The problem is that SCOTUS doesn't follow the literal text of the Constitution.
Yes, I'm upset about the way Scalia twisted the Constitution in
Heller, too. But that's just how it goes sometimes.
The reality is that there is no one single "literal" way to interpret the Constitution. While several sections are easy to read (e.g. no one has any questions over the length of the President's term), many of its provisions are deliberately left open (what constitutes "cruel and unusual punishment"?) with the expectation that those aspects would change over time. In other cases, the literal meaning is ignored by those who proclaim to be reading it "literally." And of course, many of those who proclaim to be honoring the text often end up butchering it (notably Thomas).
They twist and contort things to fit their political biases. (commerce clause, general welfare clause, supremacy clause, etc.) and what you get as a result of that is nine people in robes controlling the whole country....
That's not even remotely correct.
The SCOTUS can't pass laws. It doesn't write legislation, only Congress can do that. It has no enforcement powers, only the Executive branch does. It can't appoint its own members. It can't kick one of its own members off the Court. It can only determine if legislation put before it is, or is not, Constitutional.
Also what people gloss over, even though it is an extremely important fact, is that the STATES were the creators of the Constitution and the federal government, and whatever powers the States did not specifically grant to the federal government via the Constitution still remain with the STATES.
Also what people gloss over is that the Constitution is the supreme law of the land; that it was written because the STATES had too much power in the Articles of Confederation, and that the "strong state" approach failed almost immediately; and have no understanding of complex legal concepts like incorporation.
Where in Article 1 Section 8 is the power for the federal government to legislate on firearms?
It's from the Commerce Clause and the Taxing Power.
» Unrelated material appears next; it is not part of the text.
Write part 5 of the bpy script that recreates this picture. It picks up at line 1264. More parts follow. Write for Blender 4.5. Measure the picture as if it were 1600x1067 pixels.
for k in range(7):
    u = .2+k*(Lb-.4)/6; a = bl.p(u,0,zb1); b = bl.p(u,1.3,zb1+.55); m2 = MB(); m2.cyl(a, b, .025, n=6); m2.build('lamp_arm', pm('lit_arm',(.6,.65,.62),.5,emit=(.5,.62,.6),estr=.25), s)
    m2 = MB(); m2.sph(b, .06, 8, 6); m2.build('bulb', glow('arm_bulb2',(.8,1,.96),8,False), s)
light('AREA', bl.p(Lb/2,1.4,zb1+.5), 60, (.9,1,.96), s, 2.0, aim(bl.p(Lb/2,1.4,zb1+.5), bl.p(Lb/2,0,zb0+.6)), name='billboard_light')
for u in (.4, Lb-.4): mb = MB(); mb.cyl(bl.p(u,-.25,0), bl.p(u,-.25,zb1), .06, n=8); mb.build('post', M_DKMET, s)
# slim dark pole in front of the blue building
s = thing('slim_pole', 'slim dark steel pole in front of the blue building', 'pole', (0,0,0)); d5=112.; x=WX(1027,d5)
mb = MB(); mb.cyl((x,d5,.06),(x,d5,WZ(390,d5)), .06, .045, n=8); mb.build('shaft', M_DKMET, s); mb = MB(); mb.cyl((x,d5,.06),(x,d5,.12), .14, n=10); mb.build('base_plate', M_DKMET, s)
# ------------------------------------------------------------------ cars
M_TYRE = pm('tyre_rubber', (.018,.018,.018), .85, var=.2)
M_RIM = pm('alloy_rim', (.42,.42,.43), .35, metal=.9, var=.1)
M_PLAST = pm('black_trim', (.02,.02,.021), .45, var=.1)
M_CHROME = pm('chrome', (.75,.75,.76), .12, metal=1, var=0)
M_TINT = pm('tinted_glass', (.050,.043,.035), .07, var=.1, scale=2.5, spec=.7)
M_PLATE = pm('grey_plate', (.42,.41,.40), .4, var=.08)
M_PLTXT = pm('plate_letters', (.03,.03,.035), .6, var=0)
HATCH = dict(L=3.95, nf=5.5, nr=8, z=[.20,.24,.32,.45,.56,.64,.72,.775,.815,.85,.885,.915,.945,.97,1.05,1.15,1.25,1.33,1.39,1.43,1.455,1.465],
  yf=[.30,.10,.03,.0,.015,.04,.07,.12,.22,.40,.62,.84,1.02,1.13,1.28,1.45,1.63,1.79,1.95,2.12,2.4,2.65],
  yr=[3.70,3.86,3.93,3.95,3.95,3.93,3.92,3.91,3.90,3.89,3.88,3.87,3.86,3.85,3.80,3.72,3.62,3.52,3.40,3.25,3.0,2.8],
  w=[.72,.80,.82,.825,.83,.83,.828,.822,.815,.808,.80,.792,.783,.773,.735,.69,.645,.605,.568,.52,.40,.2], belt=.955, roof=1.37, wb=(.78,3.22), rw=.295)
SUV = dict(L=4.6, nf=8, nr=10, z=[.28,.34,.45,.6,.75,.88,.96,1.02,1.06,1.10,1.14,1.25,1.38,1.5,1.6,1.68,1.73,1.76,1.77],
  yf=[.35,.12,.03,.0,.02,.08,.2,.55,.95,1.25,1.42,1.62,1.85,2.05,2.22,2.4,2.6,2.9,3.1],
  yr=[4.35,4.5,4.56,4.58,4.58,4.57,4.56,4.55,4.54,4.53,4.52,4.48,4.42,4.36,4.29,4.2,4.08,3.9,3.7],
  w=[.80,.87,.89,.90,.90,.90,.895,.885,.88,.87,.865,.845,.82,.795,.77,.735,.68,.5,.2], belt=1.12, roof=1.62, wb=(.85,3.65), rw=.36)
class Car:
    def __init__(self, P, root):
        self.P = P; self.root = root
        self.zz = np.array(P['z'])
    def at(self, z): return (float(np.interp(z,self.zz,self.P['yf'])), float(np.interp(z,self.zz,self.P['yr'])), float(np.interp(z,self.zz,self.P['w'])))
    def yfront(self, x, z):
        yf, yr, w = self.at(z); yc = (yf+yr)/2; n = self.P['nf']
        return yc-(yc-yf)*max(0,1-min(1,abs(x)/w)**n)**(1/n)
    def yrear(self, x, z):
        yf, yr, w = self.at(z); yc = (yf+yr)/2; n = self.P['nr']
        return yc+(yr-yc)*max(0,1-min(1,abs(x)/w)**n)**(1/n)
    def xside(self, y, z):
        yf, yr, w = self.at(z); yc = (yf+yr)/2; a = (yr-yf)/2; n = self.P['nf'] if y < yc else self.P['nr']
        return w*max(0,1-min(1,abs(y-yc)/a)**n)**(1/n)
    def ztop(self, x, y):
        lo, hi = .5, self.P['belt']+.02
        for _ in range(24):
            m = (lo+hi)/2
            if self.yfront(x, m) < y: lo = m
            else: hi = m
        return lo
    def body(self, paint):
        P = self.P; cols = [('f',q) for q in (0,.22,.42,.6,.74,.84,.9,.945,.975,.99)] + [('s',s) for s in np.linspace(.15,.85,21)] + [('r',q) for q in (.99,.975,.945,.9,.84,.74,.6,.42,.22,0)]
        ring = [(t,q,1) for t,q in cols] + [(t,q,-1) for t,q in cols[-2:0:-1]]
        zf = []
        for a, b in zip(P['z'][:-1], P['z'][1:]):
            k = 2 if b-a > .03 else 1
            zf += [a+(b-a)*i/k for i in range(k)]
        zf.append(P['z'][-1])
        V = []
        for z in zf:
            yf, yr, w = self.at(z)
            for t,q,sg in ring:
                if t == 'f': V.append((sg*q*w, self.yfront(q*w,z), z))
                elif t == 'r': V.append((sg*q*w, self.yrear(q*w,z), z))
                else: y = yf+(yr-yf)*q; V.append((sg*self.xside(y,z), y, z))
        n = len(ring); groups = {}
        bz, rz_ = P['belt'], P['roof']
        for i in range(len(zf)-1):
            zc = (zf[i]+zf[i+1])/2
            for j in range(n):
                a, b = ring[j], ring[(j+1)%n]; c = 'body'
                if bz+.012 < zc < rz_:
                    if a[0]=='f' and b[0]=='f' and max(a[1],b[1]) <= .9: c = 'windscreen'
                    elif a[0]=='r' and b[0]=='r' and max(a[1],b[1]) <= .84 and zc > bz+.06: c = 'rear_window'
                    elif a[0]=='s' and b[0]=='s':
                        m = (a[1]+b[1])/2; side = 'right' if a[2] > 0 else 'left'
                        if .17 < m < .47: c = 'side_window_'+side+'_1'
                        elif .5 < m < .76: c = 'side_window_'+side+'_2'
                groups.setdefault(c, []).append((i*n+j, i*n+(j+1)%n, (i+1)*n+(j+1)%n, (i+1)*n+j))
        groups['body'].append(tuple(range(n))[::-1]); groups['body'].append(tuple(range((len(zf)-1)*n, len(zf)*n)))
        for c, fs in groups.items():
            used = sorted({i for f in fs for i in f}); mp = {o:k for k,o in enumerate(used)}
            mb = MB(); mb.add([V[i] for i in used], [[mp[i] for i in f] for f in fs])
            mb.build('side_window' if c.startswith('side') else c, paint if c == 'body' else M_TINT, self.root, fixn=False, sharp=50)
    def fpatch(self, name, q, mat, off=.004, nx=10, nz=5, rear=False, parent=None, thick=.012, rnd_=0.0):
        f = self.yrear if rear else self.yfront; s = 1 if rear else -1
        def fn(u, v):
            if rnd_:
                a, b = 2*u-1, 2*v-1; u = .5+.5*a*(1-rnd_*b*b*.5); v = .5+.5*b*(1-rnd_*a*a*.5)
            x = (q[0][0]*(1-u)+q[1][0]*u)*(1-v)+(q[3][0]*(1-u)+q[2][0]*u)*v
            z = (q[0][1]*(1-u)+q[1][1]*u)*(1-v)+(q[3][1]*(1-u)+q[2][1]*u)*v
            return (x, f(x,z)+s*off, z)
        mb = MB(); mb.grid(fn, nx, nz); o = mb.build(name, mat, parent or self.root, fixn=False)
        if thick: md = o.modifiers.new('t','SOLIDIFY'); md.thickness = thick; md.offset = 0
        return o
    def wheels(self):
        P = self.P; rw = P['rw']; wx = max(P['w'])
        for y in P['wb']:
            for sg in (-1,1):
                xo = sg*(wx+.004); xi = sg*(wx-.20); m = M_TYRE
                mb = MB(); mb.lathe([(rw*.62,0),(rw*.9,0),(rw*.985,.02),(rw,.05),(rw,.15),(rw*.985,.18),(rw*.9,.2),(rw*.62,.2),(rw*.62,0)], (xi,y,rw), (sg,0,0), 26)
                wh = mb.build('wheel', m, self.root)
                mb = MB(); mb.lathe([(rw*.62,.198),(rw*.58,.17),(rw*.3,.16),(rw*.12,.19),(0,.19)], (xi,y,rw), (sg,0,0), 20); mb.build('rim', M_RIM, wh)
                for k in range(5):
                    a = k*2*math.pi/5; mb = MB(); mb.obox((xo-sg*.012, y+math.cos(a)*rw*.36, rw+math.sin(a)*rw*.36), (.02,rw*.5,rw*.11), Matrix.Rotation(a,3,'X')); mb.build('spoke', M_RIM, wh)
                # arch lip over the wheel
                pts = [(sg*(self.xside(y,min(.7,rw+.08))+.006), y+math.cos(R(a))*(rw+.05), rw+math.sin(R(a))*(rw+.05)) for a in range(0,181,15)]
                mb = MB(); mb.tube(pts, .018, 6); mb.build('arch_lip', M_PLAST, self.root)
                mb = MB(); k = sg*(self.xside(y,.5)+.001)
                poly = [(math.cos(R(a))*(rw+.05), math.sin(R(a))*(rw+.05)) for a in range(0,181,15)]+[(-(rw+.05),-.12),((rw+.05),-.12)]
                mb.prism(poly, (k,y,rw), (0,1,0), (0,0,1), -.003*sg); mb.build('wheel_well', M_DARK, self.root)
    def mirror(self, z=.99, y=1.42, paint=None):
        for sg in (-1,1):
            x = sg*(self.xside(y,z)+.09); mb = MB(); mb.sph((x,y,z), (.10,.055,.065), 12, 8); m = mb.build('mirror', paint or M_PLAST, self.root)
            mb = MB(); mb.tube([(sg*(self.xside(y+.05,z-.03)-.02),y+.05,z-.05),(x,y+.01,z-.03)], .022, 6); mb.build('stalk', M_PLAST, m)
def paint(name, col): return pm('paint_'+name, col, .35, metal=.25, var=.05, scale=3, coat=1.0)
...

This has been reviewed extensively by the courts, and it's rare that the federal legislature has actually been found to overstep its bounds. We also know that the ratifiers of the Bill of Rights expected the federal government to legislate firearms, as noted by the text of the 2nd Amendment.
And no, the "literal text" tells us nothing about the limits anyone intended to put on the Commerce Clause or Taxing Power. The did not look into a crystal ball, to see exactly what America would be like in the 20th or 21st century, and decide "oh
that's how should interpret it." No one put Madison and Jefferson in a time machine, zoomed them forward to the 1930s, asked them if
United States vs Miller was decided correctly, sent them back to the late 18th Century, and asked them to write an explanatory essay on the precise limits of that power. There is also no indication they wanted millions of people to be slaves to the opinions of a handful of long-dead politicians.
Nor is it even clear whose opinions, among those early politicians, is the "literal" one. Was it Congress? They disagreed with each other, about critical positions, from Day One. Was it the state politicians, who ratified the Constitution and the BoR? Was it the voters in those states, who may have advocated for or against it, or didn't care? And how did later amendments, (particularly 14th, 15 and 18th), change our interpretation and the role of federal government?
It's a similar issue, oddly enough, with interpreting documents like the New Testament in "literal" terms -- when the interpreters do anything but. They ignore inconvenient historical contexts; they have no interest in recognizing the diversity of opinions in the document itself; they ignore how social changes over time affect today's interpretations of an old document; and people point to it not to discover what it says, but to command control over what it says.